First, remove the Lego TV off its legs stand. We can set that aside for now. Also, pull off the top panels.
Once the facade is pulled off, you'll be able to easily remove the Super Mario Bros. diorama.
Step 3
Transplant electronics
This is the hardest part. You need to fit the display inside of the Lego TV, the NES Classic inside of the Lego NES, and strategically remove bricks to make openings for the controller, HDMI, and power cables to snake out of. So let's get to it.
I recommend doing a fit test before permanently installing parts. Place your display inside of the Lego TV and then hold the front panel up to see how the screen aligns. This will inform which bricks you may need to remove for a snug fit.
And the first cable is passed through!
At this point, you should do another test after plugging in the HDMI and power cables to make sure everything is working properly and you didn't break anything.
Next, reattach the speakers. Connect the plug back to the display's circuit board and then use double-sided tape or regular tape (looped) to attach them to the interior of the Lego TV.

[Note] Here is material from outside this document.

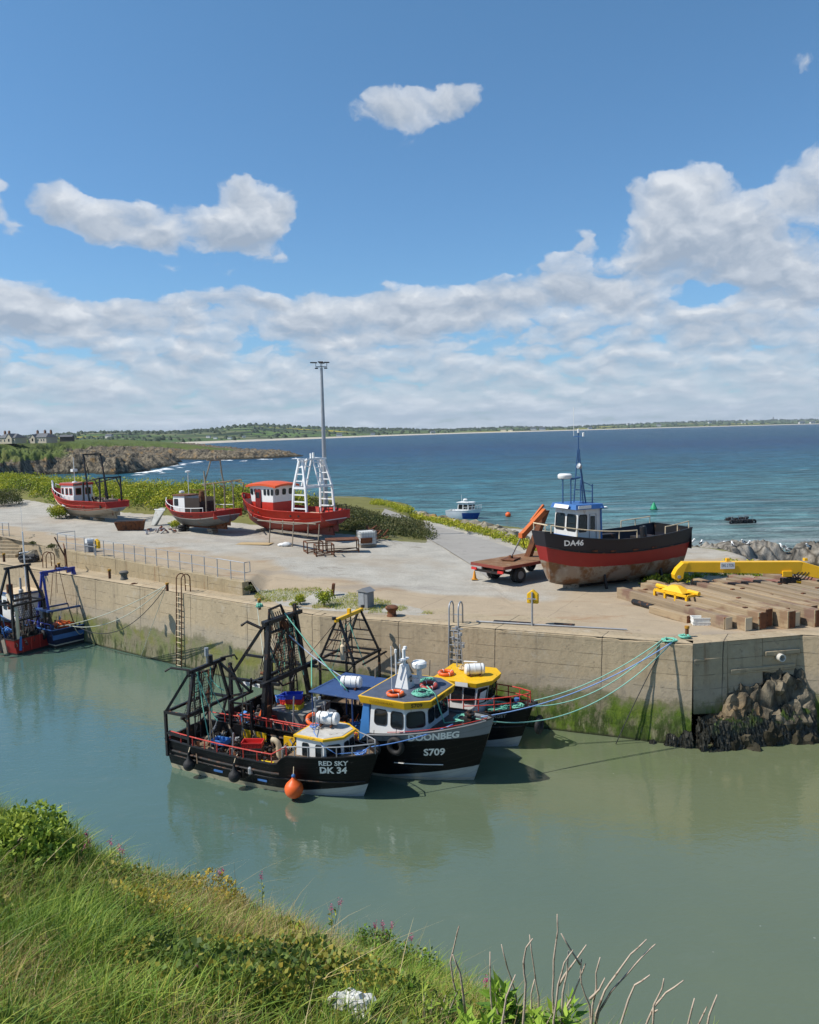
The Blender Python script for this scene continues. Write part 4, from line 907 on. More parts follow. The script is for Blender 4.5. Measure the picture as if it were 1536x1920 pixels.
m = MB(); p = [dn.P(q, 1, -1, .03, z=.72) for q in (.72, .76, .80, .84, .88)]; m.tube(p, .018, 5); m.build('sheathing_mark', M_LETW, dn.root)
dn.lettering('DOONBEG', .845, 1, .36, z=1.90, slope=.10, bold=.04); dn.lettering('S709', .85, 1, .40, z=1.25, slope=.06, bold=.03)
WF = [(1.55, -1.5), (3.05, -1.5), (3.72, -.95), (3.72, .95), (3.05, 1.5), (1.55, 1.5)]
hs, wl = dn.house(WF, 1.75, 2.88, M_WHT, .05)
window(hs, wl, 0, .12, .50, .33, .86, M_RUBB, .22); window(hs, wl, 0, .60, .97, .30, .86, M_RUBB, .22); window(hs, wl, 1, .07, .93, .33, .87, M_RUBB, .22)
for a, b in ((.05, .33), (.36, .64), (.67, .95)): window(hs, wl, 2, a, b, .38, .87, M_RUBB, .22)
window(hs, wl, 3, .07, .93, .35, .87, M_RUBB, .22)
# blue after part of the house with the side door
m = MB(); m.solid([Vec((.95, -1.5, .8)), Vec((1.54, -1.5, .8)), Vec((1.54, 1.5, .8)), Vec((.95, 1.5, .8))], [Vec((1.3, -1.48, 2.87)), Vec((1.56, -1.48, 2.87)), Vec((1.56, 1.48, 2.87)), Vec((1.3, 1.48, 2.87))]); m.build('side_door', paint('bright blue door', (.06, .22, .52), .45, 0, .2, 2), dn.root, bevel=.02)
m = MB(); VF = [(1.25, -1.52), (3.1, -1.52), (3.85, -.98), (3.85, .98), (3.1, 1.52), (1.25, 1.52)]
vz0, vz1 = 2.88, 3.17
vis = dn.roof(VF, vz0, vz1-vz0, .04, M_YEL, .10, 'visor', topmat=paint('slate blue roof', (.07, .085, .12), .6, 0, .35, 3, (.16, .15, .14), .58, .12, 4))
c_ = sum((Vec((p[0], p[1], 0)) for p in VF), Vec())/6
def vwall(i):
    def ex(p, d): v = Vec((p[0], p[1], 0))-c_; return c_+v*(1+d/v.length)
    a, b = ex(VF[i], .04)+Vec((0, 0, vz0)), ex(VF[(i+1) % 6], .04)+Vec((0, 0, vz0)); a1, b1 = ex(VF[i], .14)+Vec((0, 0, vz1)), ex(VF[(i+1) % 6], .14)+Vec((0, 0, vz1)); W_ = (b-a).length; H_ = vz1-vz0; nn = (b-a).cross(a1-a).normalized()
    return lambda u, v: a.lerp(b, u/W_).lerp(a1.lerp(b1, u/W_), v/H_)+nn*.012
v0, v1, v2 = vwall(0), vwall(1), vwall(2)
text_on('CLOGHERHEAD', .13, lambda a, b: v0(.95+a, .15+b), paint('brown lettering', (.22, .12, .02)), vis, bold=.0, spacing=1.1)
text_on('S709', .21, lambda a, b: v1(.45+a, .15+b), M_LETB, vis); text_on('DOONBEG', .20, lambda a, b: v2(.62+a, .15+b), M_LETB, vis); text_on('S709', .2, lambda a, b: v2(1.55+a, .15+b), M_LETB, vis, bold=0)
# blue shelter deck roof abaft the wheelhouse, on thin posts
m = MB(); m.box((-.05, .1, 2.86), (2.6, 2.7, .06)); m.build('shelter_roof', M_DBLUE, dn.root, bevel=.015)
for x, y in ((-1.25, -1.15), (.6, -1.15), (-1.25, 1.3), (.6, 1.3)): MB().tube([(x, y, .75), (x, y, 2.84)], .03).build('shelter_post', M_DBLUE, dn.root)
m = MB(); m.solid([Vec((2.0, -.28, vz1)), Vec((2.6, -.28, vz1)), Vec((2.6, .28, vz1)), Vec((2.0, .28, vz1))], [Vec((2.15, -.12, vz1+.9)), Vec((2.42, -.12, vz1+.9)), Vec((2.42, .12, vz1+.9)), Vec((2.15, .12, vz1+.9))])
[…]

I later realized I needed to do a little more modding to get the display to fit better. There were several bricks that prevented the display from being positioned straight. (If you don't do this, your display will come out angled like in the photo below, which doesn't look great.) Once I removed those pieces, it created a trench for the display to nestle into.
The NES Classic is a tight fit inside of the Lego NES. But my main issue was the HDMI cable. Most of the ones I had were too thick and wouldn't allow passthrough even if I removed a few bricks from the backside.
I got really lucky. Out of the dozens of HDMI cables I have, the one connecting my soundbar wasn't so reinforced. So I swapped them.
Step 4
Play time!
After many, many, many hours of work and brick modification later, my Lego NES and TV were working. For version 1.0, I'm really happy with how everything turned out. I had to improvise along the way when I ran into issues with the HDMI cable not fitting, the display not aligning perfectly straight, and the spring-loaded NES Classic button requiring a backplate. But the Lego NES and TV are both fully functional and look pretty damn good.
For version 1.0, I'm really happy with how it turned out.
The moving diorama is cool and all, but honestly, this is the toy that Lego and Nintendo should have made. Yeah, I know the price would have been well north of $229, but it would have been pretty sick. No matter, because now my knowledge is passed onto you!
This mod is a great weekend project. My mod is by no means perfect, but I have no complaints. Maybe in the future I'll tweak the design — I really want to transplant the NES controller's electronics into the Lego gamepad, but that's a more difficult mod — but for now, I'm enjoying my sweet build.